The Palestinians deserve better. They have always deserved better. Have they been wronged at the hands of the Israelis? Yes. Is it a genocide? Give me a break. Have they been wronged at the hands of their own leaders? Most definitely. Have they been mistreated by their Arab neighbours? For at least eight decades. Have their lives, their futures, and their best interests been misappropriated by anti-Israel activists abroad? 100%. They deserve better, but people just can’t stop blaming the Jews.
Rallies
In Toronto this week, an anti-Israel crowd gathered at Younge/Dundas Square on Nakba Day. Nakba Day is a profoundly anti-Israel/Zionist/semitic event wherein supporters mark the “catastrophe” that was the establishment of a Jewish State in the Middle East.
At the rally in Toronto, one of the organizers yelled,
“Glory to our united armed resistance! Armed resistance from the river to the sea, including the resistance from the surrounding regions and its allies. Glory to the resistance. The Palestinian resistance is our glory. The Palestinian resistance is a legitimate representative, and only representative of Palestine and Palestinians.”
From the crowd, the chant of “Long Live the Intifada” could be heard, with the verse, “Resistance is justified when people are occupied, There is only one solution. Intifada, revolution Intifada, Intifada, long live the Intifada.”
Yep, they want Israel destroyed and dead Jews floating in the Mediterranean. But a prosperous Palestine need not be mutually exclusive from a not-destroyed Israel. It is far more likely that a Palestinian State would prosper with a vibrant Israel next door, at peace. But the foundation is laid: the world can only support the Palestinians at the expense of the Israelis. Otherwise, there is no point in helping them.
In fact, Nakba Day is the perfect example of my point above. On Nakba Day, anti-Israel activists roll out the fact that there remain Palestinian refugees, and all the same grievances from time immemorial. They can only try to make their case about Israel being evil if they have impoverished Palestinians on the ground. However, there is no reason why May 15 could not have been celebrated as a Palestinian independence day, a day when the Palestinians embraced what was offered to them by the UN 75 years ago. They just can’t do it though, as their narrative now must rely on Jewish evils to be sustained around the world.

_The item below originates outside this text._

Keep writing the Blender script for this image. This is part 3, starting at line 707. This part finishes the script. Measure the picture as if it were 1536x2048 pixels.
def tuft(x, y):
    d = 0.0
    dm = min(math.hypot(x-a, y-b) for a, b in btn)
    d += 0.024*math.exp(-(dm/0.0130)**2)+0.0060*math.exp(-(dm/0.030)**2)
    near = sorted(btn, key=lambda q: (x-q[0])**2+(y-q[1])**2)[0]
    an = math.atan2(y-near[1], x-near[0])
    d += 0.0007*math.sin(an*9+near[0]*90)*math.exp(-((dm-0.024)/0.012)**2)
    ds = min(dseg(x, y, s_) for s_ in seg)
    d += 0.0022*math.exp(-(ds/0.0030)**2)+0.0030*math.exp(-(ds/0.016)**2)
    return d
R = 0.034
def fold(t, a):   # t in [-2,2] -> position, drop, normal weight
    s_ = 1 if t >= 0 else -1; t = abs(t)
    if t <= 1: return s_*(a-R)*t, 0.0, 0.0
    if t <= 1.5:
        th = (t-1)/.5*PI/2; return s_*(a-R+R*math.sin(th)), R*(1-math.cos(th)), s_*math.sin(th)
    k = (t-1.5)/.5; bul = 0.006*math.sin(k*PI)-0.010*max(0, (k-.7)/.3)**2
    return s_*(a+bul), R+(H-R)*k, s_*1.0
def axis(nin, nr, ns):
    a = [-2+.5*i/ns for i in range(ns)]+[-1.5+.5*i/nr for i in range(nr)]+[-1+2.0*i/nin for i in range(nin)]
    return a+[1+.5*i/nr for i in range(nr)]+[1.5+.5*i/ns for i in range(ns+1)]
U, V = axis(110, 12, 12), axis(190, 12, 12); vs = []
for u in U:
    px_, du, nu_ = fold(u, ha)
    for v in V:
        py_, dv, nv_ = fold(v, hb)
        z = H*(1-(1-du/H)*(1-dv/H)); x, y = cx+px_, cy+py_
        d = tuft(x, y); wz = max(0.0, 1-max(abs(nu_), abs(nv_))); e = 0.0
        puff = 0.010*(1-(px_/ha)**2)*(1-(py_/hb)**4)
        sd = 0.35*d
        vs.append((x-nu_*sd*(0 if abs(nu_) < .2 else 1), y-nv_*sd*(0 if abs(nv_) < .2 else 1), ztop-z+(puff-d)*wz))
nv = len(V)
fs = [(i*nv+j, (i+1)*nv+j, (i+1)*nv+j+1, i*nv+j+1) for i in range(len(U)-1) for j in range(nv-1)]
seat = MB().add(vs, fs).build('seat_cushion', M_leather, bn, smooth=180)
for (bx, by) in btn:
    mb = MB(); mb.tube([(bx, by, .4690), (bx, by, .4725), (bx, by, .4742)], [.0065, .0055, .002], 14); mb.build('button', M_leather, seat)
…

Of course there are some organizations on the ground working hard to improve the lives of the Palestinians. But those organizations will not receive the spotlight they deserve unless they too drink from the anti-Israel chalice, at which point, they will no longer deserve any recognition at all.
Everyone deserves better
Palestinians, like Abdullah Abu Jaba, deserve better. In life, they deserve to be treated better by their leaders, not simply as pawns in a geopolitical game of chess. They ought not be kept in refugee camps for 75 years so that their leaders can pronounce “Look! We are still dispossessed!” They deserve to be accepted in the neighbouring Arab countries, not treated like a foreigner who will one day be returned to their long-gone grandfather’s home in Jaffa or Haifa. They won’t. Israel isn’t going anywhere. They deserve to have their best interests considered in their own right, and not just as part of a formula for how to hurt Israel. In death, innocent Palestinians deserve to be mourned, whether tragically killed by the Israelis or Palestinians.
Palestinian lives will only improve when anti-Israel activists actually become pro-Palestinian advocates, and shift their sights from Israel’s destruction towards Palestine’s construction. These goals are not mutually exclusive, and a peaceful coexistence, whatever it looks like, is good for everyone.
Willfully ignorant are those who think otherwise.